* **Exercise details**
Output the first line of the listing and each line after it, up to and including the line that contains "cap = MB().lathe(smoothprof([(.0138, hh", exactly as written, minus the pictures.

* **Dataset section**
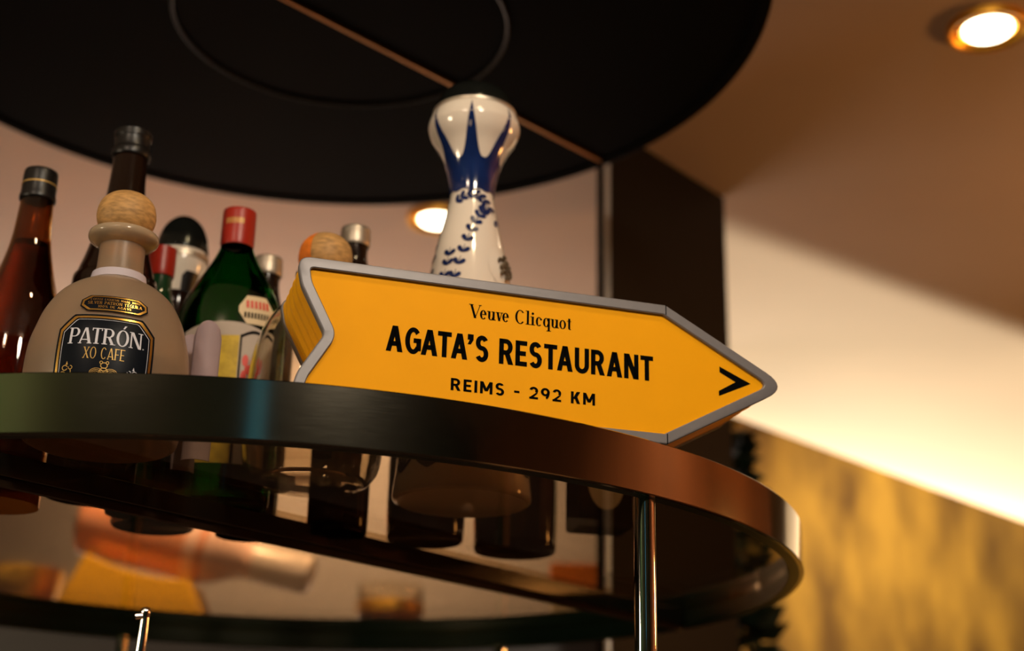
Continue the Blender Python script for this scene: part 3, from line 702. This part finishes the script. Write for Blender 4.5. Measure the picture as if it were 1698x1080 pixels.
MB().lathe(near([(.0310, .3690), (.0336, .3700), (.0336, .3770), (.0310, .3780), (.0310, .3690)], k_), 64).build('collar_ring', 'silvercap', t)

# ---- silver capped bottles
for x, y, hh, lab in ((-.2636, 1.415, .291, 'dark bottle with silver cap just right of the red capped flask'), (-.1681, 1.385, .3153, 'dark bottle with silver cap peeking above the orange sealed cork')):
    t = thing('bottle', lab, 'bottle', (x, y, GL), 'silver capped dark bottles')
    solidbody(t, [(.027, 0), (.030, .004), (.030, hh - .10), (.028, hh - .082), (.0185, hh - .055), (.0140, hh - .036), (.0138, hh - .018)], 'darkglass')
    cap = MB().lathe(smoothprof([(.0138, hh - .0205), (.0158, hh - .020), (.0158, hh - .008), (.0153, hh - .0065), (.0156, hh - .005), (.0150, hh - .001), (.0130, hh), (0, hh)], 3), 48).build('cap', 'silvercap', t)

# ---- clear round bottle with cork ball, behind the sign's notch
t = thing('bottle', 'clear round glass bottle with cork ball and orange seal behind the sign', 'bottle', (-.1772, 1.2405, GL))
kp = [(.042, 0), (.050, .003), (.0590, .014), (.0625, .030), (.0635, .058), (.0628, .090), (.0605, .116), (.0560, .136), (.0480, .155), (.0360, .1690), (.0240, .178), (.0195, .184), (.0188, .196)]
sp = glassbody(t, kp, 'clear', .0035)
MB().lathe(smoothprof([(.0188, .196), (.025, .198), (.0270, .2015), (.0250, .2045), (.0150, .2050)], 4), 48).build('lip', 'clear', t)
MB().lathe([(0, .183), (.0145, .183), (.0148, .2045), (0, .2045)], 32).build('cork_plug', 'cork', t)
cb = smoothprof([(0, .2045), (.0160, .2046), (.0215, .2080), (.0246, .2150), (.0250, .2230), (.0225, .2330), (.0150, .2410), (.0070, .2440), (0, .2448)], 6)
MB().lathe(cb, 64).build('cork_ball', 'corkball', t)
mb = MB(); fb = lambda x, h: ((rad_at(cb[1:], h) + .0005) * cos(R(x)), (rad_at(cb[1:], h) + .0005) * sin(R(x)), h)
strip(mb, fb, [(-176 + 60 * i / 20, .206, .2415) for i in range(21)], None); mb.build('orange_seal', 'orange', t, 60)

# ---- things behind the sign, seen from below through the glass
t = thing('bottle', 'low rectangular glass bottle with round amber label seen through the shelf at right', 'bottle', (.092, 1.400, GL), rz=R(12))
MB().box((-.030, -.024, 0), (.030, .024, .115)).build('body', 'darkglass', t, bevel=.004)
MB().lathe([(.014, .113), (.013, .125), (.013, .150)], 32).build('neck', 'darkglass', t)
MB().lathe([(.0150, .149), (.0150, .172), (0, .172)], 32).build('cap', 'blackcap', t)
mb = MB(); mb.add([(.019 * cos(2 * pi * i / 32), -.0244, .046 + .030 * sin(2 * pi * i / 32)) for i in range(32)], [tuple(range(32))]); mb.build('round_label', 'creamlab', t, smooth=0)
for x, y, r_, h_, lab in ((.008, 1.50, .044, .18, 'dark round bottle base seen through the glass right of the white ceramic base'),
                          (-.085, 1.455, .040, .17, 'dark round bottle base seen through the glass left of the white ceramic base')):
    t = thing('bottle', lab, 'bottle', (x, y, GL), 'dark bottles behind the sign')
    solidbody(t, [(r_ - .006, 0), (r_, .004), (r_, h_ * .55), (r_ * .85, h_ * .68), (.018, h_ * .82), (.014, h_ * .98)], 'darkglass')
    MB().lathe([(.015, h_ * .95), (.015, h_ * 1.08), (0, h_ * 1.08)], 32).build('cap', 'blackcap', t)

# ---- two rounded cards beside the frosted bottle
def card(x, y, rz, wd, hh, bend, lab):
    o_ = MB(); k = 14; pts = []
    prof = []
    for i in range(k + 1):
        u_ = -1 + 2 * i / k; prof.append((u_ * wd / 2, hh - wd * .62 * (1 - math.sqrt(max(0, 1 - u_ * u_)))))
    vs = []
    for side in (0, .0016):
        for (xx, top) in prof:
            for j in range(9):
                z = top * j / 8; yy = bend * ((xx / wd * 2) ** 2) + side + .010 * (z / hh)
                vs.append((xx, yy, z))
    n1 = 9; off_ = (k + 1) * n1; fs = []
    for i in range(k):
        for j in range(n1 - 1):
            a_ = i * n1 + j; fs += [(a_, a_ + n1, a_ + n1 + 1, a_ + 1), (off_ + a_ + 1, off_ + a_ + n1 + 1, off_ + a_ + n1, off_ + a_)]
        fs += [(i * n1, off_ + i * n1, off_ + (i + 1) * n1, (i + 1) * n1), (i * n1 + 8, (i + 1) * n1 + 8, off_ + (i + 1) * n1 + 8, off_ + i * n1 + 8)]
    for i in (0, k):
        for j in range(n1 - 1): fs.append((i * n1 + j, i * n1 + j + 1, off_ + i * n1 + j + 1, off_ + i * n1 + j))
    o_.add(vs, fs); ob = o_.build('paper_tag', 'tag', None, 50); ob.location = (x, y, GL); ob.rotation_euler.z = rz
    return tag(ob, lab, 'tag')
card(-.2615, 1.150, R(8), .0235, .1265, .006, 'mauve round topped paper tag standing between the frosted bottle and the green flask')
card(-.2780, 1.190, R(40), .022, .1265, .004, 'mauve round topped tag edge half hidden behind the frosted bottle')

# ---- chrome rod below the shelf
t = thing('chrome_rod', 'slender tapered chrome rod with a small stud at its tip below the shelf', 'rod', (-.2575, 1.02, -.42))
MB().tube([(-.004, 0, 0), (-.003, 0, .30), (.0000, 0, .50), (.0022, 0, .568)], [.010, .0072, .0048, .0030], 24).build('shaft', 'chrome', t)
MB().lathe(smoothprof([(.0030, .566), (.0034, .568), (.0034, .571), (.0020, .573), (0, .5732)], 3), 24, (.0022, 0, 0)).build('tip', 'chrome', t)
MB().tube([(.0010, -.002, .567), (-.0038, -.002, .5665)], .0022, 16).build('stud', 'chrome', t)

# ================================================================== back bar seen through the shelf
t = thing('back_cabinet', 'dark walnut back bar cabinet against the far wall', 'cabinet', (-.56, 2.86, -Z0))
MB().box((-.75, -.20, 0), (.75, .20, Z0 + .36)).build('body', 'cabinet', t, smooth=0)
MB().box((-.78, -.22, Z0 + .36), (.78, .22, Z0 + .385)).build('top', 'cabinet', t, smooth=0, bevel=.003)
BT = .385
# yellow cradle
t = thing('bottle_cradle', 'yellow concave cradle holding a large rose bottle behind the shelf', 'cradle', (-.715, 2.78, BT))
mb = MB(); top = []; k = 20
for i in range(k + 1):
    x = -.100 + .200 * i / k; top.append((x + .01, .1035 - .231 * (x + .01) - .014 * (1 - (2 * i / k - 1) ** 2)))
outl = [(-.150, 0), (.146, 0)] + list(reversed(top))
N = len(outl)
mb.add([(x, -.07, z) for x, z in outl] + [(x, .07, z) for x, z in outl], [tuple(range(N)), tuple(range(2 * N - 1, N - 1, -1))] + [(i, N + i, N + (i + 1) % N, (i + 1) % N) for i in range(N)])
mb.build('stand', 'yellowmetal', t, 35, bevel=.004)
# rose bottle lying on it
t = thing('bottle', 'large pink rose bottle lying on the yellow cradle behind the shelf', 'bottle', (-.715, 2.78, BT + .178))
t.rotation_euler = (0, R(90 + 13), R(0))
MB().lathe([(0, -.118)] + smoothprof([(.060, -.120), (.068, -.112), (.070, -.09), (.070, .11), (.063, .145), (.045, .185), (.036, .21), (.034, .23)], 5) + [(0, .23)], 64).build('body', 'rose', t)
MB().lathe([(.0715, .100)] + smoothprof([(.0712, .112), (.0646, .147), (.0466, .187), (.0376, .211), (.0370, .235)], 4), 64).build('shoulder_label', 'roselab', t)
MB().lathe(smoothprof([(.0380, .228), (.0385, .27), (.0380, .33), (.030, .345), (0, .347)], 4), 48).build('foil', 'foil', t)
# brass bowl at far left
t = thing('bowl', 'round brass bowl glowing at the far left behind the shelf', 'bowl', (-.955, 2.80, BT))
MB().lathe([(.02, 0), (.035, .002)] + smoothprof([(.045, .02), (.075, .055), (.085, .095), (.083, .097), (.072, .055), (.042, .024), (0, .02)], 4), 48).build('body', 'lampgold', t)
# brass tumbler at centre
t = thing('tumbler', 'brass rimmed glass tumbler behind the shelf right of the rose bottle', 'tumbler', (-.225, 2.79, BT))
MB().lathe([(0, 0), (.055, 0), (.062, .01), (.064, .085), (.060, .085), (.057, .014), (0, .012)], 48).build('glass', 'clear', t)
MB().lathe([(.0565, .02), (.0590, .05), (0, .05), (0, .02)], 48).build('drink', 'ambliq', t)
MB().lathe([(.0642, .03), (.0660, .032), (.0660, .05), (.0642, .052)], 48).build('brass_band', 'lampgold', t)
# amber block bottle seen near the panel edge
t = thing('box', 'small pale carton with orange top beside the dark panel', 'box', (.135, 2.80, BT))
MB().box((-.048, -.03, 0), (.048, .03, .085)).build('carton', 'creamlab', t, smooth=0, bevel=.002)
MB().box((-.049, -.031, .085), (.049, .031, .135)).build('top', 'orange', t, smooth=0, bevel=.003)

# dark plant beside the panel
t = thing('potted_plant', 'dark leafy plant standing between the dark panel and the gold wall', 'plant', (.425, 2.78, -Z0))
MB().lathe([(.09, 0), (.13, .02), (.15, .35), (.14, .35), (.12, .05), (0, .05)], 40).build('pot', 'pot', t)
MB().lathe([(0, .05), (.139, .30), (0, .31)], 40).build('soil', 'bark', t)
MB().tube([(0, 0, .28), (.01, 0, .9), (.02, .01, 1.5), (.0, 0, 2.1)], [.02, .017, .012, .005], 12).build('stem', 'bark', t)
random.seed(11); mb = MB()
for i in range(900):
    z = 1.30 + 1.00 * random.random(); q = (z - 1.30) / 1.0
    rm = .075 * math.sqrt(max(.02, 1 - q ** 2.2)); r_ = rm * random.random() ** .45; a = random.random() * 2 * pi
    c0 = Vector((r_ * cos(a), r_ * sin(a), z)); d = Vector((cos(a + random.uniform(-.7, .7)), sin(a + random.uniform(-.7, .7)), random.uniform(-.7, .5))).normalized()
    l_ = random.uniform(.05, .08); n_ = d.cross(Vector((random.uniform(-1, 1), random.uniform(-1, 1), 1))).normalized() * l_ * .38; up = d.cross(n_).normalized() * l_ * .08
    mb.add([c0, c0 + d * l_ * .45 + n_ + up, c0 + d * l_, c0 + d * l_ * .45 - n_ + up, c0 + d * l_ * .5], [(0, 1, 4), (1, 2, 4), (2, 3, 4), (3, 0, 4)])
mb.build('foliage', 'leaf', t, 0)

# ------------------------------------------------------------------ lift everything so that the floor lies at zero
for o in list(COL.objects):
    if o.parent is None and o.type not in ('CAMERA', 'LIGHT'): o.location.z += Z0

* **Written reply**
Continue the Blender Python script for this scene: part 3, from line 702. This part finishes the script. Write for Blender 4.5. Measure the picture as if it were 1698x1080 pixels.
MB().lathe(near([(.0310, .3690), (.0336, .3700), (.0336, .3770), (.0310, .3780), (.0310, .3690)], k_), 64).build('collar_ring', 'silvercap', t)

# ---- silver capped bottles
for x, y, hh, lab in ((-.2636, 1.415, .291, 'dark bottle with silver cap just right of the red capped flask'), (-.1681, 1.385, .3153, 'dark bottle with silver cap peeking above the orange sealed cork')):
    t = thing('bottle', lab, 'bottle', (x, y, GL), 'silver capped dark bottles')
    solidbody(t, [(.027, 0), (.030, .004), (.030, hh - .10), (.028, hh - .082), (.0185, hh - .055), (.0140, hh - .036), (.0138, hh - .018)], 'darkglass')
    cap = MB().lathe(smoothprof([(.0138, hh - .0205), (.0158, hh - .020), (.0158, hh - .008), (.0153, hh - .0065), (.0156, hh - .005), (.0150, hh - .001), (.0130, hh), (0, hh)], 3), 48).build('cap', 'silvercap', t)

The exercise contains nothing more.